Despite not finding any WMD, Kay said his team found that the Iraqi senior leadership "had an intention to continue to pursue their WMD activities. That they, in fact, had a large number of WMD-related activities."

Kay predicted investigators would find that Iraqi scientists were "working on developing weapons or weapons concepts that they had not moved into actual production."

Kay alleges Syria connection
Kay also raised the possibility -- one he first discussed in a weekend interview with "The Sunday Telegraph" of London -- that clues about banned weapons programs might reside across Iraq's western border.

"There is ample evidence of movement to Syria before the war -- satellite photographs, reports on the ground of a constant stream of trucks, cars, rail traffic across the border. We simply don't know what was moved," Kay said.

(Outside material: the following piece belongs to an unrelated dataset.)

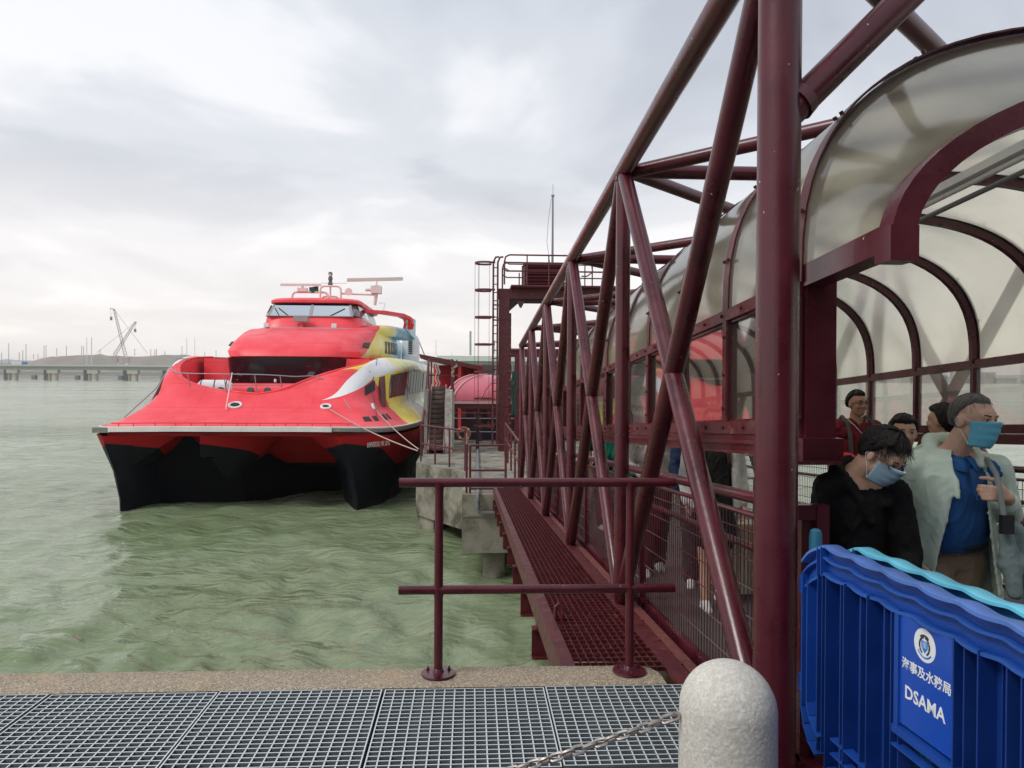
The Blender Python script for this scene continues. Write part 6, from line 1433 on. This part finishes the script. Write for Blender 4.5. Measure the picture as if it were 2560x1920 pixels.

But, he said, "the Syrian government there has shown absolutely no interest in helping us resolve this issue."

Kay acknowledged that the truth might never be revealed. Widespread looting in Baghdad after the invasion destroyed many government records. "There's always going to be unresolved ambiguity here."

Kay said he resigned after his resources were diverted to other work from the exclusive goal of searching for unconventional weapons.

"It's very hard to run organizations with multiple missions, particularly if one half is controlled by the Defense Department and one half is controlled by the CIA. ... I thought that was the wrong thing to do."

Kay said he would like to write a book dealing with the issue of proliferation and intelligence.

"I'm not doing a Paul O'Neill," he said, referring to the former Bush treasury secretary who was the primary source for "The Price of Loyalty," a recent book that said the Bush administration was planning to invade Iraq almost from the time Bush took office.